While schools around the world continue to encourage children to read, Mr Durante said he does not see the future of reading in Gibraltar as “bleak” given the wide encouragement taking place.

“If you're lucky enough to have parents who read to you at home, you're going to pick up a habit, and once you get the bug, it’s difficult to give up, you keep reading more and more and accumulate more books,” he told the Chronicle.

“Reading is absolutely essential for the development of one's character, one's intellect, one's imagination, and also one's feelings.”

“The wider your vocabulary, the wider your grasp of the world is.”

“If your reading is very limited, then your personality itself will suffer and become rather narrow.”

“I find that if I have a day when I don't read, there is something essential missing from that day.”

For parents who may be unsure on how to get their child into reading, Mr Durante advised Roald Dahl as a good starting point, and acknowledged however that parents are spoilt for choice in picking out books for their young ones.

“Nowadays especially in English the range of books available for children is almost infinite,” he said.

“Once you get to about 13-14 then you can start reading slightly more mature more grown-up stuff.”

“But it has to be a gradual approach, you don’t want to plunge into the real stuff too soon in life, you want to slowly build up your vocabulary and your range of ideas.”

He added that the internet serves as a useful tool to assist readers, for example, in understanding complex vocabulary.

“The internet is a very wonderful tool for research and for exploration and also for learning and can assist in your reading.”

In an interview with Gibraltar Cultural Services ahead of World Book Day earlier this week, the rejuvenation of English classics among readers was touched on, something which Mr Durante acknowledged.

“By the time you’re 20, 25, you should be able to tackle almost any English Classic.”
“The classics are in themselves very special, they require more attention, more exploration, sometimes the vocabulary might be beyond you at that age, but if you start early it is valuable.”

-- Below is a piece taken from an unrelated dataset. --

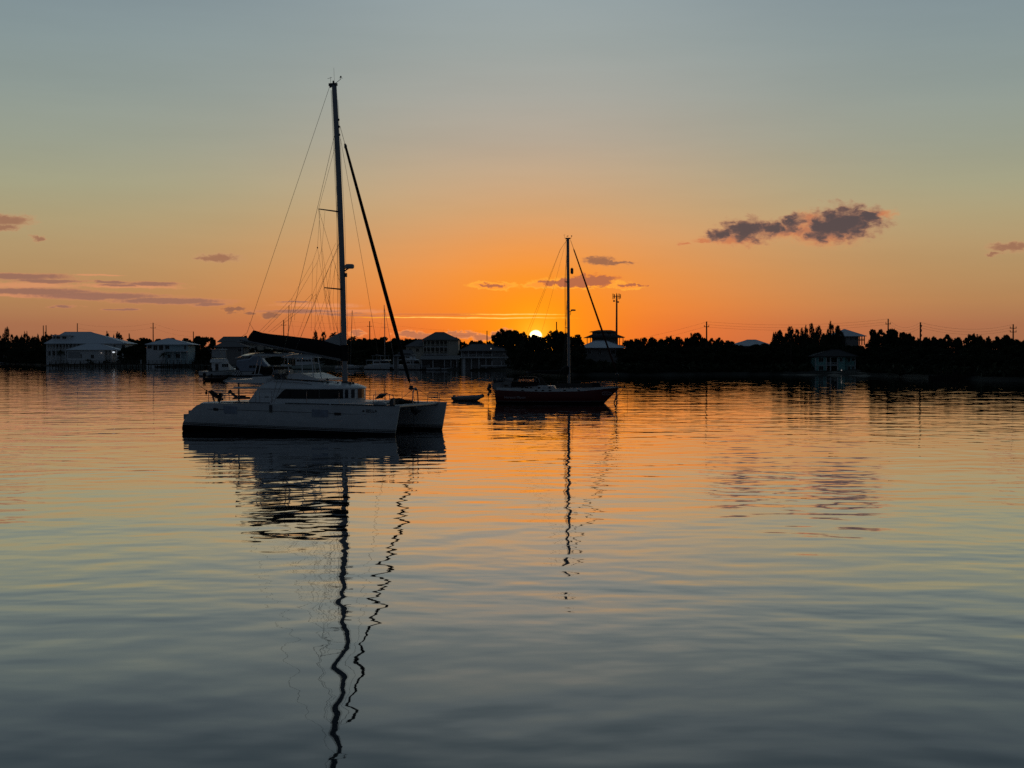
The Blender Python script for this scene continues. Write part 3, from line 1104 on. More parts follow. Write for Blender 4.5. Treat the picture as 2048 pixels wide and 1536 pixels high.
    ft, fb_ = P(680, 252, 0), P(829, 803, 0)
    fb_ = Vector((6.36, 0, 1.6))
    wire([ft, fb_], 'forestay', .012)
    b = MB()
    fs0, fs1 = ft.lerp(fb_, .065), ft.lerp(fb_, .945)
    b.tube([tuple(ft.lerp(fb_, t)) for t in (.065, .075, .2, .45, .7, .88, .925)], [.05, .07, .085, .105, .115, .10, .06], 8)
    gen = b.build('furled_genoa', BLACKCAN, cat, smooth=50)
    b = MB()
    q = ft.lerp(fb_, .945)
    b.lathe([(.05, -.10), (.15, -.08), (.16, 0), (.10, .03), (.13, .10), (.05, .14)], tuple(q), 12)
    b.build('furling_drum', DARKALU, gen, smooth=40)
    b = MB()
    q = ft.lerp(fb_, .075)
    b.blob(tuple(q), .08, .08, .14, j=.1)
    b.build('furler_swivel', DARKALU, gen)
    # lazy jacks on both sides of the sail
    for sgn in (-1, 1):
        y = sgn * .28

        def q(px, py):
            v = P(px, py, 0)
            return Vector((v.x, y * (1 - abs(py - 421) / 900), v.z))
        w_ = [[(645, 421), (639.5, 496)], [(639.5, 496), (630, 524), (595, 585), (588, 597), (522, 664)], [(639.5, 496), (652, 575), (666, 661)],
              [(630, 524), (628, 588)], [(628, 588), (600, 618), (541, 664)], [(628, 588), (647, 664)], [(628, 588), (626, 662)],
              [(588, 597), (585, 640)], [(676, 487), (634, 577), (599, 672)], [(668, 525), (655, 595), (632, 660)], [(666, 530), (662, 600), (672, 665)],
              [(651, 577), (664, 661)]]
        b = MB()
        for seg in w_:
            b.tube([q(*s_) for s_ in seg], .0065, 4)
        if sgn < 0:
            b.blob(tuple(q(639.5, 496)), .04, .03, .05, j=0)
        b.build('lazy_jack', ROPE, boom)

    # ---------------- deck hardware
    def post(px, py0, py1, y, r=.016):
        v = P(px, py1, y)
        b = MB()
        b.tube([(v.x, y, v.z), (v.x, y, P(px, py0, y).z)], r, 5)
        b.build('stanchion', STEEL, cat)
    for px, a, c in ((511.5, 784, 805), (519, 784, 805), (543, 783, 806), (613, 783, 807), (678, 785, 808)):
        post(px, a, c, -HB - .72)
    for px, a, c in ((751, 781, 805), (779, 789, 806), (804, 783, 806), (565, 783, 800)):
        post(px, a, c, HB + .55)
    b = MB()
    for dz in (0, -.28):
        b.tube([P(459, 787, -3.6) + Vector((0, 0, dz)), P(511, 784, -3.6) + Vector((0, 0, dz))], .006, 4)
        b.tube([P(519, 784, -3.65) + Vector((0, 0, dz)), P(613, 783.5, -3.65) + Vector((0, 0, dz)), P(678, 785.5, -3.6) + Vector((0, 0, dz)), P(747, 789, -3.3) + Vector((0, 0, dz))], .006, 4)
        b.tube([P(690, 781, 3.5) + Vector((0, 0, dz)), P(779, 781, 3.5) + Vector((0, 0, dz)), P(804, 784, 3.4) + Vector((0, 0, dz)), P(856, 787, 3.2) + Vector((0, 0, dz))], .006, 4)
    b.build('lifeline', WIRE, cat)

    def rail(name, segs, r=.018):
        b = MB()
        for y, pts in segs:
            b.tube([P(a, c, y) for a, c in pts], r, 6)
        return b.build(name, STEEL, cat)
    rail('bow_rail', [(-3.3, [(747, 811), (747, 790), (749, 788.6), (784, 788.6), (786.5, 790), (787, 806)]), (-3.1, [(779, 789), (779.5, 800)])])
    rail('bow_rail', [(3.1, [(855, 804), (856, 787), (858, 785.4), (876, 785.6), (878, 787), (879.5, 806)]), (3.1, [(856, 795.5), (876, 795.5)]), (3.1, [(875, 786), (876.5, 805)])])
    rail('stern_rail', [(-3.5, [(417, 806), (417, 783)]), (-3.5, [(443, 802), (444, 787), (458, 787), (459, 800)]), (-3.5, [(448, 787), (450, 799)]), (-3.5, [(454, 788), (456, 787), (458, 789)])])
    rail('hoop', [(0, [(829.5, 805)]), ], .02) if False else None
    b = MB()
    xh = 6.36
    pts = [(xh, -.36, 1.55), (xh, -.31, 2.1), (xh, -.22, 2.36), (xh, -.08, 2.46), (xh, .06, 2.46), (xh, .2, 2.34), (xh, .3, 2.05), (xh, .36, 1.55)]
    b.tube(pts, .032, 7)
    b.blob((xh, .05, 2.38), .09, .07, .08, j=.1)
    b.build('striker_hoop', STEEL, cat, smooth=50)
    b = MB()
    b.tube([(xh, -.1, 2.44), (xh, -HB + .3, 1.62)], .012, 4)
    b.tube([(xh, .1, 2.44), (xh, HB - .3, 1.62)], .012, 4)
    b.build('striker_wire', WIRE, cat)
    b = MB()   # open deck hatch
    q = [P(751, 796.5, -1.2), P(761, 787.5, -1.2), P(768, 787, -1.2), P(756, 797, -1.2)]
    b.tube([q[0], q[1], q[2], q[3], q[0]], .025, 5)
    b.add([tuple(v + Vector((0, -.02, 0))) for v in q] + [tuple(v + Vector((0, .5, 0))) for v in q], [(0, 1, 2, 3), (7, 6, 5, 4), (0, 4, 5, 1), (1, 5, 6, 2), (2, 6, 7, 3), (3, 7, 4, 0)])
    b.build('deck_hatch', HATCHG, cat)
    b = MB()
    for px, py, rx_, rz_, y in ((795, 804, .34, .17, -1.0), (788, 806, .2, .26, -1.6), (808, 804, .45, .13, 0), (818, 804, .3, .11, .6), (797, 800, .35, .1, .9)):
        v = P(px, py, y)
        b.blob((v.x, y, v.z), rx_, .4, rz_, seed=px, j=.14)
    b.build('foredeck_cushion', BLACKCAN, cat, smooth=60)
    b = MB()
    for px, py in ((757, 807), (763, 809)):
        v = P(px, py, -2.6)
        b.blob((v.x, -2.6, v.z), .3, .25, .12, seed=py, j=.1)
    b.build('deck_fender', GEL2, cat, smooth=60)
    b = MB()
    v = P(785.5, 806, -2.9)
    b.box(v.x - .1, v.x + .1, -3.0, -2.8, 1.6, 1.95)
    b.build('bow_cleat_box', DARKALU, cat)
    # gear lying on the stern deck
    b = MB()
    poly = [(P(a, c, -2.6).x, P(a, c, -2.6).z) for a, c in [(470, 798), (474, 794), (487, 791), (485, 795), (494, 793.5), (495, 798)]]
    b.prism(poly, -2.9, -2.3)
    b.build('stern_gear', DARKALU, cat)
    b = MB()
    b.tube([P(459, 783, -2.7), P(463, 786, -2.7), P(474, 795, -2.7)], [.09, .07, .09], 6)
    b.tube([P(458.5, 782.5, -2.7), P(461, 784.5, -2.7)], .12, 6)
    b.build('stern_davit', DARKALU, cat)
    # ensign hanging from the bimini's after edge, folded over the cockpit roof
    fx, fz = P(471, 731, -1.5), P(484, 750.5, -1.5)
    fm = bpy.data.materials.new('striped_flag_cloth')
    fm.use_nodes = True
    t = fm.node_tree
    n = NG(t)
    x_, y__, z_ = n.sep(t.nodes.new('ShaderNodeTexCoord').outputs['Object'])
    lo_, hi_ = P(477, 750, -1.5), P(471, 731, -1.5)
    al = n.m('ADD', n.m('MULTIPLY', n.m('SUBTRACT', x_, lo_.x), .80), n.m('MULTIPLY', n.m('SUBTRACT', z_, lo_.z), -.60))
    st_ = n.m('GREATER_THAN', n.m('FRACT', n.m('MULTIPLY', al, 9.0)), .55)
    low = n.m('LESS_THAN', z_, lo_.z + .27)
    t.links.new(n.mix(n.m('MULTIPLY', st_, low), (.02, .018, .03, 1), (.75, .75, .77, 1)), t.nodes['Principled BSDF'].inputs['Base Color'])
    b = MB()
    cor = [(471.5, 730.5), (476, 736), (481, 743.5), (485.5, 749.5), (473, 751.5), (470.2, 751), (470.5, 742)]
    ff = [P(a, c, -2.0) for a, c in cor]
    cc = sum(ff, Vector()) / len(ff)
    vs = [tuple(v + Vector((0, .05 * math.sin(i * 2.1), 0))) for i, v in enumerate(ff)]
    nn = len(vs)
    b.add(vs + [(x, y + .03, z) for x, y, z in vs], [tuple(range(nn)), tuple(range(2 * nn - 1, nn - 1, -1))] + [(i, (i + 1) % nn, nn + (i + 1) % nn, nn + i) for i in range(nn)])
    tl = [P(474, 757.5, -2.2), P(472, 762, -2.2), P(471, 764.5, -2.2), P(473.5, 759, -2.2)]
    fl = b.build('flag', fm, cat)
    b = MB()
    b.tube([P(471, 730, -2.0), P(478, 739, -2.0), P(486, 750, -2.0)], .014, 5)
    b.build('flagstaff', DARKALU, fl)
    # heap of anchor gear under the crossbeam
    b = MB()
    for px, py, r_ in ((829, 816, .2), (834, 820, .24), (838, 816, .16)):
        v = P(px, py, .1)
        b.blob((6.3, v.y + (px - 832) * .03, v.z), r_, r_, r_, seed=px, j=.25)
    b.tube([(6.3, -.05, 1.25), (6.28, -.05, .02)], .014, 5)
    b.build('anchor_gear', DARKALU, cat)
    return cat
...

Mr Durante recommended Jane Austen’s novel as a good starting point for those who may be new to reading classics.

Although Mr Durante has a collection of books totalling over 8000, like everybody else, he had to start somewhere, and he shed a light on his own journey into reading.

He recalled getting into reading late on, and in his teenage years took the plunge into Narnia and Alice in Wonderland.

“I recall that when I left school, I was not much of a reader. I started working as a junior clerk in a legal firm at that time, and I remember going into the office and the whole Britannica collection was there.”

“I started taking out some of the volumes and flicking through the pages and then I realised how ignorant I was, I’d never heard of Plato or Aristotle.”

“The more I read, the more I realised how much more I had to read, I then started reading at home, I started buying more books.”

“I learned how much I'd missed, I mean, my childhood has not suffered, but I hadn't had that imaginary sort of journey into another world, which these books provide.”

“If you look at the Narnia books, The Lion, The Witch and the Wardrobe, when the young children open the wardrobe, they enter another world, a different world, a world of the imagination.”

“Likewise, in Alice's books, when Alice looks in the mirror, she walks into the mirror and again she walks into another world, totally different than what she’s used to. Like when she falls down the rabbit hole, she ends up in a different world again”

“And that's a metaphor for what I do when I read something and I go into that other world, the world of Roald Dahl or C.S. Lewis or whatever.”

“I think that it opens a door to another world. It also stretches your mind.”